Вскоре ей удалось устроиться прачкой при педтехникуме, и она снова стала умолять меня взять ее к себе. Я рассудил, что жена в коммуне все же в лучших условиях: как никак, имеет все же свой угол, может подработать шитьем и теперь она одна (я надеялся, что Леонида Федя оставит при себе). Словом, она меньше во мне нуждается, да к тому же у нее серьезные основания чувствовать ко мне неприязнь, поэтому она легче примирится с тем, что мы не будем вместе.
Итак, я решил достать Ольгу к себе. Но сначала я изложил свои соображения в письмах к Феде — на предмет, так сказать, морального признания моего поступка, а также в надежде, что он из участия к матери постарается как-нибудь устроить ее вблизи от себя, чтобы она не чувствовала себя всеми покинутой.
С тем, что я схожусь с Ольгой, он согласился, признав, что иного, лучшего выхода он не видит и считает, что ничего в этом особенно плохого нет. Но к матери он впоследствии проявил мало участия, даже материально поддерживал ее весьма слабо, хотя у него были к тому возможности. В нем как бы отсутствовало сыновнее к ней чувство.

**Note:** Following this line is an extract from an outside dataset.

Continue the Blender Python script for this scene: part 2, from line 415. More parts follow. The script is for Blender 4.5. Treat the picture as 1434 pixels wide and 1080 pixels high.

Однажды, когда он уже был техником и работал на монтаже электростанции в Донсоде[455], он мне писал, что, зарабатывая в месяц рублей 350–400, все как-то не может урвать, чтобы послать матери и Леониду (который тогда жил опять с ней). Я ответил ему, что никак этого одобрить не могу и напомнил, что мать для него не жалела и последнего. Вскоре после этого получил от жены письмо, в котором она хвастала, что получила от Феди 50 рублей. А между тем Федя мог бы без особого для себя ущерба посылать такую сумму ежемесячно.
Я по приезде в Вохму посылал ей в месяц рублей 15–25, больше не мог, потому что получал первое время всего около ста рублей, из которых надо было еще посылать Ольге, а когда она приехала — жить на эти деньги втроем.